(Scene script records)

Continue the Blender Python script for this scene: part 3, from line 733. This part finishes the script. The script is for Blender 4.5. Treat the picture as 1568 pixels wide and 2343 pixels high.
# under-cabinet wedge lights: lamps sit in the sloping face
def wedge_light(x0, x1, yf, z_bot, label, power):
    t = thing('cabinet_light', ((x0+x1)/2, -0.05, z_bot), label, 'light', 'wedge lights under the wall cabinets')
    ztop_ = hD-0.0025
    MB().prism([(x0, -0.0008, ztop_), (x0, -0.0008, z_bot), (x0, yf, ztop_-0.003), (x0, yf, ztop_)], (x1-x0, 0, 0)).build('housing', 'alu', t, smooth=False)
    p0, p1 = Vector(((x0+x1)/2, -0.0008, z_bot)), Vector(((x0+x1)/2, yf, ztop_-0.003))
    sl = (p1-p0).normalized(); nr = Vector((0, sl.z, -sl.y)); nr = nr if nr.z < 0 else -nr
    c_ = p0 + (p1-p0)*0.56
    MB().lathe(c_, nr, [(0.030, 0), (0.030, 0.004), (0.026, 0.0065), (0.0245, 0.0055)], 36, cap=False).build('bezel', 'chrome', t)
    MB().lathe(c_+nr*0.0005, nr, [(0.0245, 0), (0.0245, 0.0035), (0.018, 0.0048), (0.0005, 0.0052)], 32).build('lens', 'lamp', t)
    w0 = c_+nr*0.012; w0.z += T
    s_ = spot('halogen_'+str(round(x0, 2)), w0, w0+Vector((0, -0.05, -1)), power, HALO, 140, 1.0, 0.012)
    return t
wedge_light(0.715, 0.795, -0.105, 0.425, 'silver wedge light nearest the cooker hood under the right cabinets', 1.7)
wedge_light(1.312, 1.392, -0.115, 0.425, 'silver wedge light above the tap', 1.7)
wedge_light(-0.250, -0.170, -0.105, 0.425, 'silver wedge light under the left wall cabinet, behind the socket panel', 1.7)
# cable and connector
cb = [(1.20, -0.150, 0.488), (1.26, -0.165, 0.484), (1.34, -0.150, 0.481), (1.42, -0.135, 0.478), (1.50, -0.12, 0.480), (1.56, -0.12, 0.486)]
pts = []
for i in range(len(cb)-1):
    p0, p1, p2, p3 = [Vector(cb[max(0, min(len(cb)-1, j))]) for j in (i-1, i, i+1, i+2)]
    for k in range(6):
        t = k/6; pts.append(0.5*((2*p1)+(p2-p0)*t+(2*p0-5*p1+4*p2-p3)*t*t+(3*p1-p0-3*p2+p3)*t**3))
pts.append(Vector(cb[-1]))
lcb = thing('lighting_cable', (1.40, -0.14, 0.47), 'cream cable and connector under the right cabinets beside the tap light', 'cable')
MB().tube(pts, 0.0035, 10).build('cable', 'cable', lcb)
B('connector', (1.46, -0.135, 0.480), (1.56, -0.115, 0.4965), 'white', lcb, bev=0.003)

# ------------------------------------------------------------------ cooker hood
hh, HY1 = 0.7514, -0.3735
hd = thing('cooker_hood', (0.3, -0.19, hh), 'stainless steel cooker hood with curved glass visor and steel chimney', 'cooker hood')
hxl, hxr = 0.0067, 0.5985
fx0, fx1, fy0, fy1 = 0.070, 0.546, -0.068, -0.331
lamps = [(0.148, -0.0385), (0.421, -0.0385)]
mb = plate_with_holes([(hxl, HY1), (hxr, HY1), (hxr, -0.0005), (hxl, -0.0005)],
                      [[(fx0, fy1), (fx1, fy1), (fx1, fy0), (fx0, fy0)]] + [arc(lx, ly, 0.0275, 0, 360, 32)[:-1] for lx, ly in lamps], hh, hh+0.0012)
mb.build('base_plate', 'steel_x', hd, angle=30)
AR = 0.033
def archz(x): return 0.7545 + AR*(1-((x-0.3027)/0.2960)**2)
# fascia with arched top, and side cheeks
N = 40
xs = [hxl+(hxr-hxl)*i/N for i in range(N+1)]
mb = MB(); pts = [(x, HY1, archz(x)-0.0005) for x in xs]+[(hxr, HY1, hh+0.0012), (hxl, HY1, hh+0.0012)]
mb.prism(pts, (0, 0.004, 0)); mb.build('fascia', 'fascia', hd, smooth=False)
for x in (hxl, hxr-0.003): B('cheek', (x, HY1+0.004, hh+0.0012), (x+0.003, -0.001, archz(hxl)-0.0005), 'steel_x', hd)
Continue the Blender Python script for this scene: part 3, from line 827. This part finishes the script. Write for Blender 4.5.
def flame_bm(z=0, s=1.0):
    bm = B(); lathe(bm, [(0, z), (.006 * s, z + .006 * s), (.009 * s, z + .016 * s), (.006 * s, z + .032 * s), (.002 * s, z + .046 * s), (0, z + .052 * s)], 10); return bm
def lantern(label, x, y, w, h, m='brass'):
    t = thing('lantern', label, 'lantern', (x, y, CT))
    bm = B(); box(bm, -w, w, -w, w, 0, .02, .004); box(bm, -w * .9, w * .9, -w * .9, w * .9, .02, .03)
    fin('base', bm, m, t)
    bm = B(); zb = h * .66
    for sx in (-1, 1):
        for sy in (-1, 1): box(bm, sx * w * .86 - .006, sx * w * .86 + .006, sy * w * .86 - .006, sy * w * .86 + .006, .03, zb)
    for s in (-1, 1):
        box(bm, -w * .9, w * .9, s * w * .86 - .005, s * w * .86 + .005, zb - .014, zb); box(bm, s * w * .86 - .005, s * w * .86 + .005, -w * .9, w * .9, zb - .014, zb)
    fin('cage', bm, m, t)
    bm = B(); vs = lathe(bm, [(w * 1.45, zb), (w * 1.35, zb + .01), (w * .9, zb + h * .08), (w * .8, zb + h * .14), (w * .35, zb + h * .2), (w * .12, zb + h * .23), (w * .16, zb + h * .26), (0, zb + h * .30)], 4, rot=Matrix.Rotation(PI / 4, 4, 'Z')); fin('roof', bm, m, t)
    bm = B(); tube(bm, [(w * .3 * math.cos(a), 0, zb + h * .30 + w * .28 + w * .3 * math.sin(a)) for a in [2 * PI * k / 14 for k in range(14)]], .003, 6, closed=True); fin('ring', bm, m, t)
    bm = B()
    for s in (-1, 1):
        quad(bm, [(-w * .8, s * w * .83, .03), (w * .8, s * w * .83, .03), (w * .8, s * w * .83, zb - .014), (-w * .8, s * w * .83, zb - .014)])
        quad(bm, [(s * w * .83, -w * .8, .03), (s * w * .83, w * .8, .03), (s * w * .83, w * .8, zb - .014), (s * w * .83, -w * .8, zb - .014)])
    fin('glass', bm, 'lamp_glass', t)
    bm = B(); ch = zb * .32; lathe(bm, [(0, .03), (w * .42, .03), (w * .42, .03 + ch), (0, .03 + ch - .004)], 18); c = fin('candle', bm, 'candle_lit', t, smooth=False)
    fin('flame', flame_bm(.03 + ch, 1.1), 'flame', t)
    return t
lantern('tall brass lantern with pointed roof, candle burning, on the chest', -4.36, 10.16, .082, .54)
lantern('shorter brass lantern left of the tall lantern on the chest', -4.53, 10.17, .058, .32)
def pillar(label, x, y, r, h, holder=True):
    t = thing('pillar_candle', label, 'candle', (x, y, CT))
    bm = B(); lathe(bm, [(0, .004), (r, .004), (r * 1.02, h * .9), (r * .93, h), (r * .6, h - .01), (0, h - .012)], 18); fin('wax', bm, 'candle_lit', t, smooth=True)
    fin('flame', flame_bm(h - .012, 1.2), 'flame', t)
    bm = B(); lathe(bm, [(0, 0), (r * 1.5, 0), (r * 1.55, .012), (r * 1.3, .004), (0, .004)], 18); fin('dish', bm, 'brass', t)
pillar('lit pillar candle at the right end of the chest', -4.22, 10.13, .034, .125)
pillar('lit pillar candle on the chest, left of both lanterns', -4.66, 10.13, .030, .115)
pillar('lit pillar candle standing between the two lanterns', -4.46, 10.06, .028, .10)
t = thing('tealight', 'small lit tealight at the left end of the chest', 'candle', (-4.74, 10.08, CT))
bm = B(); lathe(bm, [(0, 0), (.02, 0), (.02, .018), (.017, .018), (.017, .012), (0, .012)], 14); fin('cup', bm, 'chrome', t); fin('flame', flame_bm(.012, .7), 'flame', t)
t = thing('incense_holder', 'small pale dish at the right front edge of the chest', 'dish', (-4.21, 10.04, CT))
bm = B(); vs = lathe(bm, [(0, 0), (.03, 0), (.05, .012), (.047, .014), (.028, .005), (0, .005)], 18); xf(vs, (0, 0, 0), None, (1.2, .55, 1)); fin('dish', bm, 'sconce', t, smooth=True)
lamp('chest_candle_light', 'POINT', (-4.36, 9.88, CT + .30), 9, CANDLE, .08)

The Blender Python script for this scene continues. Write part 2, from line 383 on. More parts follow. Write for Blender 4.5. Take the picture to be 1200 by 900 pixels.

(EXERCISE TASK)
State how many lines of the listing include the word "pixels". Reply with the number alone.

(SOLUTION)
2